Do this:
Pictures do not belong in your copy. Repeat all the other data exactly.
==== Supplied information ====
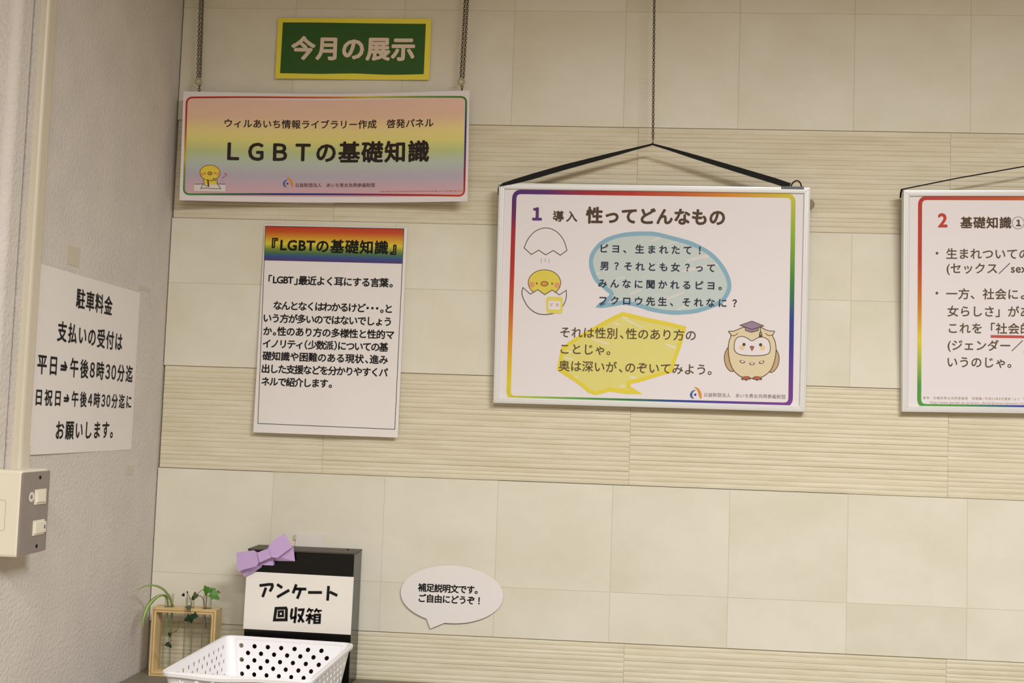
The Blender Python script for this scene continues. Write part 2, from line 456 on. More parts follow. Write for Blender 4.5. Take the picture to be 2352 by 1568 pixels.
def rib_profile(h, seed):
    rnd = random.Random(seed); z = 0.0; P = []
    while z < h-.004:
        s = rnd.choice((.0075, .0095, .0095, .0115)); s = min(s, h-z)
        out = -.0022+rnd.uniform(-.0004, .0008)
        P += [(z, out-.0008), (z+.0007, out+.0001), (z+s*.5, out+.0003), (z+s-.0012, out-.0004)]
        z += s
    P.append((h, P[-1][1])); return P
def tile(me, m, x, z):
    o = bpy.data.objects.new('tile', me); COL.objects.link(o); o.location = (x, 0, z); o.parent = wb
    if not me.materials: me.materials.append(m)
    return o
G = .0005
PX = [.0022]+[.0112+.2235*k for k in range(1, 9)]+[1.92]   # plain-tile joints: .2347 .4582 .6817 .9052 ...
joints = [.0022, .2375, .4615, .6855, .9093, 1.1347, 1.359, 1.5825, 1.806, 2.03, 2.2535]
def plain_row(z0, z1):
    for a, b in zip(joints, joints[1:]):
        key = ('p', round(b-a, 4), round(z1-z0, 4))
        if key not in MATS: MATS[key] = tile_mesh('tile', b-a-G, z1-z0-G)
        tile(MATS[key], M_PLAIN, a, z0)
def rib_row(z0, z1, seed):
    for k, (a, b) in enumerate(zip((.0045, .334, .940, 1.546), (.334, .940, 1.546, 2.152))):
        tile(tile_mesh('tile', b-a-G, z1-z0-G*1.6, rib_profile(z1-z0-G*1.6, seed*7+k)), M_RIB, a, z0)
for z0, z1 in ((2.3284, 2.5624), (2.094, 2.3284), (1.7596, 1.892), (1.592, 1.7596), (1.1808, 1.387), (1.085, 1.1808)): plain_row(z0, z1)
rib_row(1.892, 2.094, 1); rib_row(1.387, 1.592, 2); rib_row(.883, 1.085, 3)
plain_row(2.5624, 2.7)

# counter along the back wall
ct = thing('counter', (1.3, -.3, 0), 'grey laminate counter top running along the foot of the tiled wall', 'counter')
MB().box((.001, -.62, Z_CTR-.03), (2.6, -.0035, Z_CTR), bev=.003).build('worktop', M_COUNTER, ct)
MB().box((.02, -.58, 0), (2.58, -.02, Z_CTR-.0305)).build('cabinet_body', M_CREAM, ct)

# ------------------------------------------------------------------ glyphs for every line of writing
LINES = {}
ALLTXT = ('今月の展示ウィルあいち情報ライブラリー作成啓発パネルＬＧＢＴの基礎知識公益財団法人あいち男女共同参画財団'
 '『LGBTの基礎知識』「LGBT」最近よく耳にする言葉。１なんとなくはわかるけど・・・。という方が多いのではないでしょうか。性のあり方の多様性と性的マ'
 'イノリティ（少数派）についての基礎知識や困難のある現状、進み出した支援などを分かりやすくパネルで紹介します。1導入性ってどんなもの'
 'ピヨ、生まれたて！男？それとも女？ってみんなに聞かれるピヨ。フクロウ先生、それなに？それは性別、性のあり方のことじゃ。奥は深いが、のぞいてみよう。'
 '2基礎知識生まれついての(セックス／sex一方、社会によ女らしさ」があこれを「社会的(ジェンダー／genderいうのじゃ。参考内閣府男女共同参画局用語集（平成24年8月更新）より'
 'http://www.gender.go.jp/about_danjo/glossary/glossary.html駐車料金支払いの受付は平日⇒午後８時３０分迄日祝日４にお願いします。補足説明文です。ご自由にどうぞ！')
load_glyphs(ALLTXT)

def wall_sheet(o, roll, lean, w, h, bend=None):
    r = (math.cos(roll), 0, math.sin(roll)); u = (-math.sin(roll)*math.cos(lean), -math.sin(lean), math.cos(roll)*math.cos(lean))
    return Sheet(o, r, u, w, h, bend)
def base(sh): return sh.o+sh.r*sh.w/2

def logo(P, cx, cy, k, mb, mo, md):
    """foundation emblem: blue crescent with a dot, orange leaf; k = unit scale (1 = 220 units tall)"""
    q = lambda pts: [(cx+(x-142)*k, cy+(y-290)*k) for x, y in pts]
    P.poly(q([(152, 203), (100, 210), (60, 245), (42, 295), (60, 340), (90, 360), (122, 362), (96, 335), (86, 295), (98, 250), (125, 222)]), mb, 4, 3)
    P.ell(cx, cy, 22*k, 22*k, md, 4)
    P.poly(q([(122, 148), (180, 160), (225, 200), (255, 260), (260, 315), (252, 368), (225, 340), (205, 290), (190, 235), (165, 185)]), mo, 4, 3)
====
Expected answer:
The Blender Python script for this scene continues. Write part 2, from line 456 on. More parts follow. Write for Blender 4.5. Take the picture to be 2352 by 1568 pixels.
def rib_profile(h, seed):
    rnd = random.Random(seed); z = 0.0; P = []
    while z < h-.004:
        s = rnd.choice((.0075, .0095, .0095, .0115)); s = min(s, h-z)
        out = -.0022+rnd.uniform(-.0004, .0008)
        P += [(z, out-.0008), (z+.0007, out+.0001), (z+s*.5, out+.0003), (z+s-.0012, out-.0004)]
        z += s
    P.append((h, P[-1][1])); return P
def tile(me, m, x, z):
    o = bpy.data.objects.new('tile', me); COL.objects.link(o); o.location = (x, 0, z); o.parent = wb
    if not me.materials: me.materials.append(m)
    return o
G = .0005
PX = [.0022]+[.0112+.2235*k for k in range(1, 9)]+[1.92]   # plain-tile joints: .2347 .4582 .6817 .9052 ...
joints = [.0022, .2375, .4615, .6855, .9093, 1.1347, 1.359, 1.5825, 1.806, 2.03, 2.2535]
def plain_row(z0, z1):
    for a, b in zip(joints, joints[1:]):
        key = ('p', round(b-a, 4), round(z1-z0, 4))
        if key not in MATS: MATS[key] = tile_mesh('tile', b-a-G, z1-z0-G)
        tile(MATS[key], M_PLAIN, a, z0)
def rib_row(z0, z1, seed):
    for k, (a, b) in enumerate(zip((.0045, .334, .940, 1.546), (.334, .940, 1.546, 2.152))):
        tile(tile_mesh('tile', b-a-G, z1-z0-G*1.6, rib_profile(z1-z0-G*1.6, seed*7+k)), M_RIB, a, z0)
for z0, z1 in ((2.3284, 2.5624), (2.094, 2.3284), (1.7596, 1.892), (1.592, 1.7596), (1.1808, 1.387), (1.085, 1.1808)): plain_row(z0, z1)
rib_row(1.892, 2.094, 1); rib_row(1.387, 1.592, 2); rib_row(.883, 1.085, 3)
plain_row(2.5624, 2.7)

# counter along the back wall
ct = thing('counter', (1.3, -.3, 0), 'grey laminate counter top running along the foot of the tiled wall', 'counter')
MB().box((.001, -.62, Z_CTR-.03), (2.6, -.0035, Z_CTR), bev=.003).build('worktop', M_COUNTER, ct)
MB().box((.02, -.58, 0), (2.58, -.02, Z_CTR-.0305)).build('cabinet_body', M_CREAM, ct)

# ------------------------------------------------------------------ glyphs for every line of writing
LINES = {}
ALLTXT = ('今月の展示ウィルあいち情報ライブラリー作成啓発パネルＬＧＢＴの基礎知識公益財団法人あいち男女共同参画財団'
 '『LGBTの基礎知識』「LGBT」最近よく耳にする言葉。１なんとなくはわかるけど・・・。という方が多いのではないでしょうか。性のあり方の多様性と性的マ'
 'イノリティ（少数派）についての基礎知識や困難のある現状、進み出した支援などを分かりやすくパネルで紹介します。1導入性ってどんなもの'
 'ピヨ、生まれたて！男？それとも女？ってみんなに聞かれるピヨ。フクロウ先生、それなに？それは性別、性のあり方のことじゃ。奥は深いが、のぞいてみよう。'
 '2基礎知識生まれついての(セックス／sex一方、社会によ女らしさ」があこれを「社会的(ジェンダー／genderいうのじゃ。参考内閣府男女共同参画局用語集（平成24年8月更新）より'
 'http://www.gender.go.jp/about_danjo/glossary/glossary.html駐車料金支払いの受付は平日⇒午後８時３０分迄日祝日４にお願いします。補足説明文です。ご自由にどうぞ！')
load_glyphs(ALLTXT)

def wall_sheet(o, roll, lean, w, h, bend=None):
    r = (math.cos(roll), 0, math.sin(roll)); u = (-math.sin(roll)*math.cos(lean), -math.sin(lean), math.cos(roll)*math.cos(lean))
    return Sheet(o, r, u, w, h, bend)
def base(sh): return sh.o+sh.r*sh.w/2

def logo(P, cx, cy, k, mb, mo, md):
    """foundation emblem: blue crescent with a dot, orange leaf; k = unit scale (1 = 220 units tall)"""
    q = lambda pts: [(cx+(x-142)*k, cy+(y-290)*k) for x, y in pts]
    P.poly(q([(152, 203), (100, 210), (60, 245), (42, 295), (60, 340), (90, 360), (122, 362), (96, 335), (86, 295), (98, 250), (125, 222)]), mb, 4, 3)
    P.ell(cx, cy, 22*k, 22*k, md, 4)
    P.poly(q([(122, 148), (180, 160), (225, 200), (255, 260), (260, 315), (252, 368), (225, 340), (205, 290), (190, 235), (165, 185)]), mo, 4, 3)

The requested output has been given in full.